Tales of Unease looks quite good. I may find I've read a few of them as I once took a big book of Conan Doyle's short stories out of the library. But that's okay.

Quixotic said...

Just before I was born my parents lived on Dartmoor. Then we spent some years in Wales, before ending up in East Devon in the Axe Valley - between Sidmouth and Lyme Regis. We're hoping to move back that way (or at the very least Somerset) in the next few years.

Jamaica Inn is definitely dark and creepy. That and Frenchman's Creek are my favourite du Maurier novels.

Bodmin Moor is awesome. Sadly we don't even visit Dartmoor much these days. That will have to be rectified in the near future!

Nymeth said...

Very interesting list. T"he Haunting of Alaizabel Cray" has been on my TBR list for years. I look forward to your review.

Cath said...

Quixotic: The Axe Valley is a gorgeous spot, I quite fancy living that way myself and we often pop down to Lyme for the day. The secondhand bookshop at the bottom of the hill is one of the best I know. Good luck with moving back one day - I don't blame you in the slightest.

I think my favourite Du Mauriers are Frenchman's Creek (what's not to love???) and The House on the Strand. Love the atmosphere in that and the method of time travel is er... different.

Nymeth: Hi. I kind of thought the list was a bit pedestrian to be honest but we'll see. The Haunting of Alaizabel Cray has been sitting on my bookshelves unread for about four years I think. One of my daughters borrowed it and liked it a lot, so I'm quite keen to read that one for the challenge.

Booklogged said...

"so the R.I.P. II challenge is right up my street." I love blogging because I 'meet' people from all of the world. I've always said, "It's right up my alley." So when you said street I checked out your profile and saw you are from England. Isn't it fabulous that I can sit in my kitchen in Utah and visit with someone from Tiverton?!

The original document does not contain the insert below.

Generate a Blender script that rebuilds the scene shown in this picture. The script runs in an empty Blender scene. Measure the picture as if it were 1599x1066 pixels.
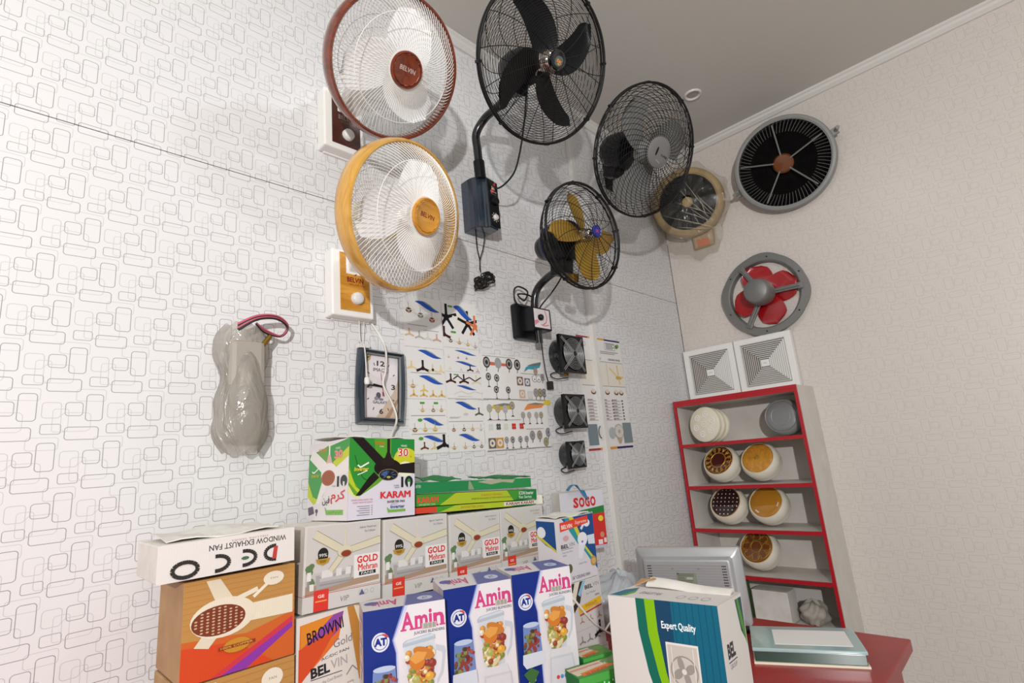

A few new titles on your list. Can't wait to read your reviews. I loved The Historian.

Cath said...

Hi Booklogged! Oh yes, I completely agree about the excitement of being able to visit with someone on the other side of the world and not even leave your own house. It's just a fantastic thing and I love it. Utah? How wonderful. I've visited many eastern states of the USA but never been as far west as Utah - I hear it is beyond beautiful.

I'm definitely planning to read The Historian for the challenge. I wasn't sure if I needed to be familiar with Dracula by Bram Stoker so am currently rereading that just in case.

Booklogged said...

I read Dracula first and was glad I did.

bethaney said...

I was doing a search for "The Mistress of the Art of Death" and somehow stumbled upon your blog! I have enjoyed reading about your reads and reading, *rather wordy there* ...I really enjoyed The fingersmith, however I can see where others might not. I tend to like books that are more "outside the box" ....
I have the historian sitting in my tbr pile, it never dawned on me to read Dracula first, thanks for that tip!
beth

Cath said...

Hi Beth, nice to meet you! I see you're in Athens, WV... I know that area a little bit. We stayed at Fayettesville last year, for a couple of nights, to see the New River Gorge. That bridge is amazing. I love the craft place called Tamarack... I think it was at Beckley but wouldn't swear to that. It's certainly a beautiful area.

Yes, I loved Fingersmith too but I should have known the person I recommended it to wouldn't. My book tastes are like yours, a bit "outside the box". (I like that term.) Most people my age are reading only crime novels, whereas I like all kinds of weird stuff.

I have *really* enjoyed Dracula. I'm told it's a good idea to read it first and believe me it'll be no hardship.

I'm pretty new to Blogspot too, btw. It took me a while to get used to all the bells and whistles but people here are really friendly.